Capital structure of a company, what sources of financing can be used?
Own or external resources
Redacción CIM Tax & Legal
To determine the capital structure of a company, various factors such as the cost of capital or the level of risk must be taken into account.
We understand the financial structure of the company as the composition of capital or financial resources that the company has generated or captured throughout its activity. These amounts appear on the balance sheet as the company's liabilities, classified as either equity or debt and as either long-term or short-term.
It is crucial to recognize that the composition of this structure is very important for the proper financing of the company. To achieve the main objective of maximizing its value, it is necessary to have resources that provide the lowest possible cost, with the least possible risk, and, at the same time, allow for the highest possible financial leverage.
As in any balance sheet, the financial structure of a company will depend on:
- Sources of Funding:
- External Sources: It should be noted that, in most cases, this type of financing is accompanied by a direct financial cost, such as interest.
- Internal Sources: There is no direct financial cost, as in external sources, but there is an opportunity cost.
- Time Horizon for Meeting Obligations of Financing Sources:
- Short-term: For periods less than a year.
- Long-term: Periods longer than a year.
Once the different financing structures have been analyzed, decisions must be made based on preferences. Each source of financing has an associated cost, so the company must try to finance itself with resources at the lowest possible cost while maintaining a stable balance within the financial structure.
It is necessary to determine the cost of equity and the cost of debt to weigh them and thus obtain the Weighted Average Cost of Capital (WACC). This cost is influenced by the capital structure itself, so the correct management of the financial structure is a crucial element for the economic-financial management.
Additionally, the financial structure must maintain a certain balance with the economic structure in relation to the use of these resources. This balance is calculated with the Working Capital, already analyzed in the Advisory department's article for the month of August. This is an indicator of the company's long-term financial solvency.

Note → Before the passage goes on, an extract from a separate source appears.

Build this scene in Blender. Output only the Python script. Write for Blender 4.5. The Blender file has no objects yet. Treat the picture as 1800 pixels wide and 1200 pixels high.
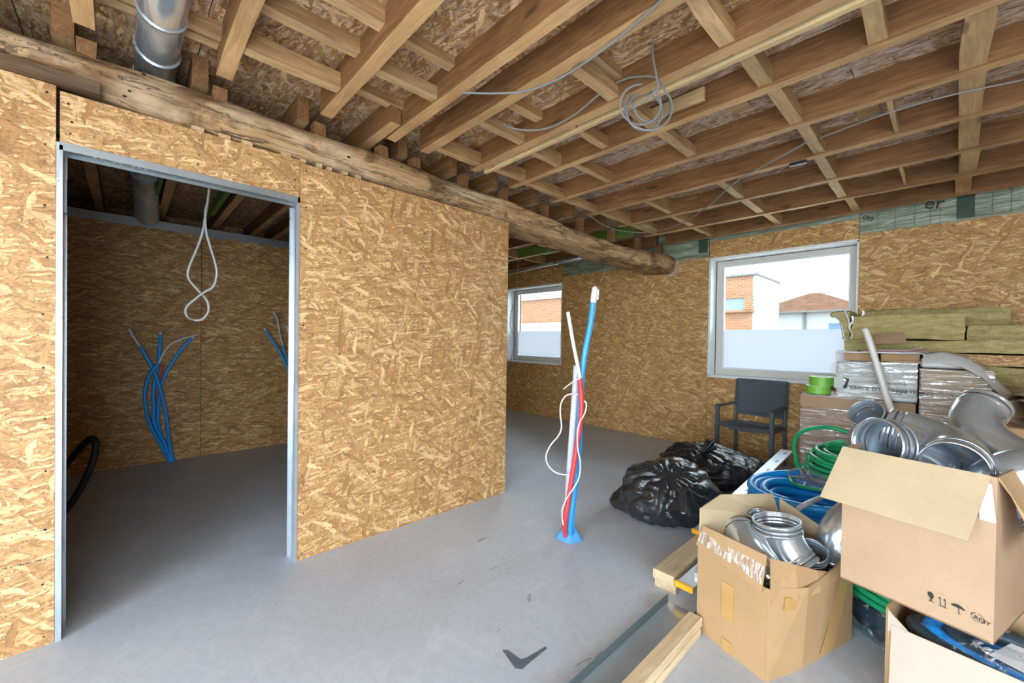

The composition of the company's financial structure depends on the cost of financial resources, the risk the company is willing to assume, and the use of these resources. Only in this way will there be correspondence between the nature of financial resources and the nature of the investments they finance.
There are different theories about capital structure, with this being the difference between financial and current liabilities. The goal of managing the capital structure is to find the combination of financial sources that maximizes the value of the company or, alternatively, minimizes the cost of capital.
However, there is no single model to determine the structure, but there are different basic tools for determining the capital structure. The decision on capital structure is part of corporate financing decisions, which, along with investment decisions and dividend policy decisions, form the central axis of the Financial Management of the Company.
(1) In economics, the opportunity cost refers to the cost of investing available resources in one economic opportunity at the expense of alternative available investments, or the value of the best unrealized option.